Karolinie nie udało się wprawdzie schudnąć aż tak spektakularnie, jednak uznała to za dobry początek i nabrała apetytu na więcej.
Szło jej jednak opornie, więc zdecydowała się na radykalne posunięcie. Rok temu przeszła na restrykcyjną dietę opartą na surowych warzywach i owocach, dzięki czemu, jak sama pochwaliła się z wywiadzie, zaczęła mieścić się w kreacje od Paprockiego i Brzozowskiego w rozmiarze 36. Od tamtego czasu miota się między zapewnianiami, że zawsze świetnie się czuła we własnym ciele, nawet gdy była 30 kilogramów grubsza oraz z wysiłkiem, który wkłada w to, by znowu nie przytyć.
Jak wyznaje w wywiadach, w celu uniknięcia efektu jojo, co roku na sześć tygodni wraca do drakońskiej diety opartej na surowych warzywach. Właśnie postanowiła o tym opowiedzieć Dobremu Tygodniowi. Wprawdzie post Karoliny nie ma podłoża religijnego, jednak katolicki tabloid postanowił poświęcić wynurzeniom prezenterki aż dwie strony.
Co to jest sześć tygodni w perspektywie całego roku? Oczywiście, taki post wymaga dyscypliny, determinacji i silnej woli. Trzeba pamiętać, że robimy to dla siebie i zdrowia - przekonuje Szostak. Czasami nam się nie chce, z lenistwa, wygody. Nie należy szukać wymówek!
Na szczęście Karolina w końcu wymyśliła, co odpowiadać ludziom, którzy ją pytają, po co schudła, skoro niby tak świetnie się czuła w poprzednim ciele. Doszła do wniosku, że najlepiej wmawiać wszystkim, że schudnięcie było efektem ubocznym działań mających na celu ratowanie zdrowia. To działa na podobnej zasadzie jak zapewniania, że operacja plastyczna nosa była konieczna ze względu na chore zatoki.

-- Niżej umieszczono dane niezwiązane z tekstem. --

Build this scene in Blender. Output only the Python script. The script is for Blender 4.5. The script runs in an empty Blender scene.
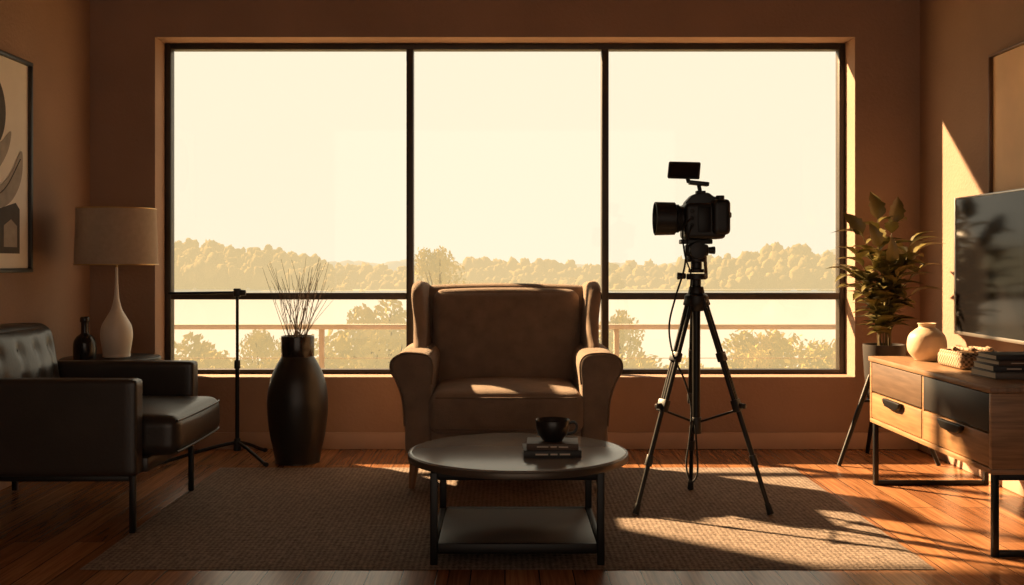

W poprzedniej skórze czułam się dobrze, byłam uśmiechnięta, prowadziłam normalne życie towarzyskie, choć może nie byłam tak rozpoznawalna - wspomina prezenterka. Jednak stwierdziłam, że trzeba coś zrobić dla własnego zdrowia. W "Tańcu z gwiazdami" miałam piękne stroje, ale nie wyglądałam w nich tak jakbym sobie życzyła. Stwierdziłam, że jest mnie trochę za dużo. Miałam zdiagnozowane Hashimoto. Przy niedoczynności tarczycy i wahaniach hormonów metabolizm jest słaby. Tyje się od szklanki wody. Dlatego wskazany jest ruch i odpowiednia dieta. Postanowiłam zastosować 42-dniowy warzywno-owocowy post. Teraz robię go raz w roku.